I'll admit that I have been waning in my hallway presence as this year has gone on- just in thinking about the importance of this and writing this post, I need to get back out there. I really believe it is so important to greet students with a smile.

Let's revisit the restaurant analogy again. Does it make more sense now? In the same way that the hostess is the facee of the restaurant, we are the face of our classrooms. Unlike a restaurant however, our students cannot simply choose to leave, or not return in the future if they feel uncomfortable. They are required to come to our class- but if we're being honest, shouldn't we want them to come to our class?

I smile at my students as much as I can- but they make me smile, and even  laugh.

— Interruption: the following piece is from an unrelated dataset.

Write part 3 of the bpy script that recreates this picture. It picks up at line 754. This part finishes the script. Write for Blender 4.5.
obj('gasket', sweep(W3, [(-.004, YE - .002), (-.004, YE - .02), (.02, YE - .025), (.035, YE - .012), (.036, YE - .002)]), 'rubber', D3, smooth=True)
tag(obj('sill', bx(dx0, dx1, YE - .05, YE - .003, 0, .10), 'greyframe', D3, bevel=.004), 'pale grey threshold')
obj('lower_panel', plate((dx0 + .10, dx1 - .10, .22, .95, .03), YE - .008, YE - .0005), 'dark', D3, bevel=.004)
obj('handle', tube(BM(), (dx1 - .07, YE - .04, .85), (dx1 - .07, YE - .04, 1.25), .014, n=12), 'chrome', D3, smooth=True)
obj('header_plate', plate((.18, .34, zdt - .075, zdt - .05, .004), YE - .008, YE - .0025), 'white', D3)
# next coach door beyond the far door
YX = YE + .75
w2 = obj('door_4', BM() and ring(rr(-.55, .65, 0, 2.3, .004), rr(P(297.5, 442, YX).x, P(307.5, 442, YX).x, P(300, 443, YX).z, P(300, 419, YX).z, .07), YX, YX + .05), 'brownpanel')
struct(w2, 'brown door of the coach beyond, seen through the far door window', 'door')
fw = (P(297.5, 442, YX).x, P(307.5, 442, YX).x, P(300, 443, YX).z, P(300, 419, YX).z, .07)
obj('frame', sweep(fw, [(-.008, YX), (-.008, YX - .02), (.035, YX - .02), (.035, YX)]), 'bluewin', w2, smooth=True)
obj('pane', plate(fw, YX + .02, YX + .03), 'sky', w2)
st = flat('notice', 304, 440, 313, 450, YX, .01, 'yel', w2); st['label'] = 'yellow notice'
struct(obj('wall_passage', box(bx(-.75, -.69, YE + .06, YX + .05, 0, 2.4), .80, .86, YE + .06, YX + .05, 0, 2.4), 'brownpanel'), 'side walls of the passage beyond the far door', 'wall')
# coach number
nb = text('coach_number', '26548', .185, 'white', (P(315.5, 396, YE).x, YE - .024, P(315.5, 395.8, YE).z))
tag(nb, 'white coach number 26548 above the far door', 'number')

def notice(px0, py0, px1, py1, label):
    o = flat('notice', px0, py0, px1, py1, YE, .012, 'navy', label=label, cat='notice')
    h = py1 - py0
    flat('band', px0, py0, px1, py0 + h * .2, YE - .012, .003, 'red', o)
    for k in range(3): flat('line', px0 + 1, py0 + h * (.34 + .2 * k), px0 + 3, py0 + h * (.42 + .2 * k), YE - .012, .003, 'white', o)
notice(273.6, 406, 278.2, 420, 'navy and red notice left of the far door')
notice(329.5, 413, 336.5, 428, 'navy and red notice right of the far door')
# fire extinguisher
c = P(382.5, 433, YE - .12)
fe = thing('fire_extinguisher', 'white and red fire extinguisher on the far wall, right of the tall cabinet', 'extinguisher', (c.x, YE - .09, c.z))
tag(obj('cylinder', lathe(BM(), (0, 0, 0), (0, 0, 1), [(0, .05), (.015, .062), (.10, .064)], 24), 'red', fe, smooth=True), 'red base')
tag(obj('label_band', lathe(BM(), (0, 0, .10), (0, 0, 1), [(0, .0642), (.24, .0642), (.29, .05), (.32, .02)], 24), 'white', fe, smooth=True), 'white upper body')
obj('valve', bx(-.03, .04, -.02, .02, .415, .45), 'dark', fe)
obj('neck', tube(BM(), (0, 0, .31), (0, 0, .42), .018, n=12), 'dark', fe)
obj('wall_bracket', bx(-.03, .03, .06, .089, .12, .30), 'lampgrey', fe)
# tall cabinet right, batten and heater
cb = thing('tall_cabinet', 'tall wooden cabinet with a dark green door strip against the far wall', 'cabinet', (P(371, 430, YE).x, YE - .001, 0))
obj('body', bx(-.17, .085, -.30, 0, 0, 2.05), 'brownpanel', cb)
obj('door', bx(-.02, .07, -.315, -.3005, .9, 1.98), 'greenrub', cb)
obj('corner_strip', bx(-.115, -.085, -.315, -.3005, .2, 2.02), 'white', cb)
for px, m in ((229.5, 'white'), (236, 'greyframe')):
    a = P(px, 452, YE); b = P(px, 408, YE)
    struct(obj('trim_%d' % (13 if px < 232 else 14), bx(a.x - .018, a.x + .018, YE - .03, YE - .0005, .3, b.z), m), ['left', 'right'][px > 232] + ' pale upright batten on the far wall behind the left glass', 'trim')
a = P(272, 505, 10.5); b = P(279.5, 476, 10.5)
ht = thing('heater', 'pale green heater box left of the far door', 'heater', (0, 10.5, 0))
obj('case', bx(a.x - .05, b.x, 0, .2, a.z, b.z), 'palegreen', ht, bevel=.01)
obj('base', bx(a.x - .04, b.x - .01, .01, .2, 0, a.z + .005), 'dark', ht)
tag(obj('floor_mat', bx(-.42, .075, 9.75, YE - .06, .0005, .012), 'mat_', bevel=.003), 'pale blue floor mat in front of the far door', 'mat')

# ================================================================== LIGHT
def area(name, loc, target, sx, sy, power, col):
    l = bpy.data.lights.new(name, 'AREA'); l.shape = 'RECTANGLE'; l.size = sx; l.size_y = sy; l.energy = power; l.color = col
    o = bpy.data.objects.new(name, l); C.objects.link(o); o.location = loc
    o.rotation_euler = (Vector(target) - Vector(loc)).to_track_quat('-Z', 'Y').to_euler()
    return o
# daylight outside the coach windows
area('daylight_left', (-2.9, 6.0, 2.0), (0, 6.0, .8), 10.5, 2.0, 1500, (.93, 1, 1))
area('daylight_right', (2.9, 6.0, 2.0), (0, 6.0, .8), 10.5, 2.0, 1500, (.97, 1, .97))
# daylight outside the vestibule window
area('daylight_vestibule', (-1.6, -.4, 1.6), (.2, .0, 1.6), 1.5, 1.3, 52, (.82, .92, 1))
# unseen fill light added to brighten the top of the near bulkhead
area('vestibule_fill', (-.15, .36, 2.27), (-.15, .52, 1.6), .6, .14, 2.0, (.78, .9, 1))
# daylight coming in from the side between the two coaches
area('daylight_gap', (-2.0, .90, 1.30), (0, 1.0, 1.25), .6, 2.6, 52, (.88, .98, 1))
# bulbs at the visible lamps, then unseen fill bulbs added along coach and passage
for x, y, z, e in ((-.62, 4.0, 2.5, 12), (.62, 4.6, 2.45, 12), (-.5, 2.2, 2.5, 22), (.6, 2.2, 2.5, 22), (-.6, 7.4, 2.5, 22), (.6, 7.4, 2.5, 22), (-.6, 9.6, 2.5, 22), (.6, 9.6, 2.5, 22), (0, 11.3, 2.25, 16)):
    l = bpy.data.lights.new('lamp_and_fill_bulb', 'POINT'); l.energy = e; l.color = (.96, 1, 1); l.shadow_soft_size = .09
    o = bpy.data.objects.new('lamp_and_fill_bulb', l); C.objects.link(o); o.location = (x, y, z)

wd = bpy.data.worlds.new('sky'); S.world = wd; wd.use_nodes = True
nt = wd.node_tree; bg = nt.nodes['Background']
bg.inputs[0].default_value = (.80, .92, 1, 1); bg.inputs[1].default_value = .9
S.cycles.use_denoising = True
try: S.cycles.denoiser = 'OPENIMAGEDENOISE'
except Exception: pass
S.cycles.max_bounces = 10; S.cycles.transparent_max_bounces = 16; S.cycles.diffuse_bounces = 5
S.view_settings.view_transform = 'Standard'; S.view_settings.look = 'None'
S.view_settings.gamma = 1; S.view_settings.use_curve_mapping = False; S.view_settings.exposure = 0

Sure, some of it is that working in the trenches of hormonally charged awkward middle schoolers can make you laugh (occassionally at them, often with them, sometimes in spite of them, always at myself) but I like to think that students are the bright spot in education. Data, standardized exams, and minute by minute state approved plans may be dampening the school experience both for educators and students alike- but my students? They're human- which is the one variable we can't graph- but getting a student to smile who never shows emotion? Off the charts.

Do you smile before Christmas? What are some ways we can set a positive tone for our students?